The total project cost is estimated at $144 million, or approximately $723,618 per unit. Of that amount, 88% would be financed through bonds and tax credits.
The council has also previously awarded $6 million in housing funds to the project, along with 40 Housing Choice Project-Based Vouchers and 15 U.S. Department of Housing and Urban Development Veterans Affairs Supportive Housing (VASH) vouchers to help close the funding gap.
A Jan. 14 public hearing for the additional bond financing was required under the Tax and Equity Fiscal Responsibility Act. The developer applied for $75 million in revenue bond financing through the California Municipal Finance Authority, a joint exercise of powers authority and public entity for the state, to serve as the conduit issuer of the bonds.
Proceeds from the bonds will be used to finance or refinance the acquisition, construction, development and equipping of the project. While the authority issues the bonds, the city must approve them in order for the bonds to qualify as tax-exempt.
Repayment of the bond debt is the responsibility of the borrower — in this case, the developer. The city is not fiscally responsible for the bond debt, and its previous financial commitment is contingent on the successful issuance of both the revenue bonds and Low-Income Housing Tax Credits, which are expected to fund the majority of the project.
The council approved the financing by a 4-1 vote, with Mayor Esther Sanchez opposed. Sanchez also voted against the project last year, citing concerns about increased traffic on College Boulevard between Olive Drive and Oceanside Boulevard.
During public comment, Sandra Martinez questioned why the project was being “refinanced” and expressed skepticism over the per-unit construction cost.
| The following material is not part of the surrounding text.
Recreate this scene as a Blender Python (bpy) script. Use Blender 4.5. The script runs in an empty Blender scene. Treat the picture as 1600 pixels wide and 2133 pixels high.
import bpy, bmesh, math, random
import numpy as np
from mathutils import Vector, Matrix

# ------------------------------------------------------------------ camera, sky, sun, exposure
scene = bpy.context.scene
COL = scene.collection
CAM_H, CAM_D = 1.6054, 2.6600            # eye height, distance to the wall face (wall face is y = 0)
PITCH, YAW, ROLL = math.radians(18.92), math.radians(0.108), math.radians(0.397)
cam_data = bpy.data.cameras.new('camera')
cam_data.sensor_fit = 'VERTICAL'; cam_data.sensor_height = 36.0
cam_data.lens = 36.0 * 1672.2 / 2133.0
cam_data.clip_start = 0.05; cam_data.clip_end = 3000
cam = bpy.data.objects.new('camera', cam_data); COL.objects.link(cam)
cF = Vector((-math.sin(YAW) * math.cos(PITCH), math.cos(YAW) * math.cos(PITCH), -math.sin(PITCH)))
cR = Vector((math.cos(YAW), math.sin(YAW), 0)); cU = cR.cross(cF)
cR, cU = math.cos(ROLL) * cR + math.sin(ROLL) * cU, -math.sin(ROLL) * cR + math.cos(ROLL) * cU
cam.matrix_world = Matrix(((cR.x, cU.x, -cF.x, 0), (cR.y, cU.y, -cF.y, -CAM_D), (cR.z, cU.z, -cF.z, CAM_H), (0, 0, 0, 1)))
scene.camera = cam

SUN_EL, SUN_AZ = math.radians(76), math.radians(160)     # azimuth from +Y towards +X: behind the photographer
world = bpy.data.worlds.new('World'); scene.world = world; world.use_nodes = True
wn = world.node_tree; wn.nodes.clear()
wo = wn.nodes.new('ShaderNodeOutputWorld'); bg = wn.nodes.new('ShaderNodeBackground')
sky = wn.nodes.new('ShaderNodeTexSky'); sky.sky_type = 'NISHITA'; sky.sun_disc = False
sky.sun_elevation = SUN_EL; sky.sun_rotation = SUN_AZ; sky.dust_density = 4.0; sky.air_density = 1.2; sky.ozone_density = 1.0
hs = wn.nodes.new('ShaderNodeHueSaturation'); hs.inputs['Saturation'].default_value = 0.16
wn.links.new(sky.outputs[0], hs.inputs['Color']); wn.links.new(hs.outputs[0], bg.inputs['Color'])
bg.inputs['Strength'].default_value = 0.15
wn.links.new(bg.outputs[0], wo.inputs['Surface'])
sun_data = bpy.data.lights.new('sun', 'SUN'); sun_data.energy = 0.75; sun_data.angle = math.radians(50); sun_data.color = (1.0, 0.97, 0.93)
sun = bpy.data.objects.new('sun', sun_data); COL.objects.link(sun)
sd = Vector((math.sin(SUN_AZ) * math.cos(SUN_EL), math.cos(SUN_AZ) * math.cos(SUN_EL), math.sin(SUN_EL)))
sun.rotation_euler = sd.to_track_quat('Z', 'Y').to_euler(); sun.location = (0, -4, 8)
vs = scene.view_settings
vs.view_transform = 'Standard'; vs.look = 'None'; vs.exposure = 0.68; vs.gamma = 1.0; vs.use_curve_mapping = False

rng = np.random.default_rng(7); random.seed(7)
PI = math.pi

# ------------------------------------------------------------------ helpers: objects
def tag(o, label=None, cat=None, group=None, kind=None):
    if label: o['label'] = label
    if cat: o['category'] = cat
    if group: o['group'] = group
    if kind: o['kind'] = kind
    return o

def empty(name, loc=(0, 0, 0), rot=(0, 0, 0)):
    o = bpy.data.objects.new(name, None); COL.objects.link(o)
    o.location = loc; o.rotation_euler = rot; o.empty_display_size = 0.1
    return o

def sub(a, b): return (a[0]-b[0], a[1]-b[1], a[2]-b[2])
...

“How could it possibly cost $700,000 per unit? That seems ridiculous to me,” she said. “That means if you’re actually retailing it, you’d be retailing for $1.4 million. I don’t believe it. Some of that money is going somewhere that doesn’t make any sense. You’re doing multi-story units, very compact — there’s no way it costs that amount.”
Housing and Neighborhood Services Director Leilani Hines said the project was not actually being refinanced, explaining that the terminology was technical in nature and required under TEFRA and the Internal Revenue Code.
“In practicality, the bond issuance is for the financing of the new construction project and not refinancing,” Hines said.
She also pointed to California’s high construction costs.
“Unfortunately, in Southern California as a whole, the cost of constructing housing is very high,” she said. “The cost of this project is fairly consistent with any of the other projects brought before you and in the region as a whole.”
Hines added that the project requires prevailing wages during construction, which further increases costs, and that its additional layers of “complicated financing” also result in higher legal expenses.
“Affordable housing can be a little bit more difficult to produce,” she said.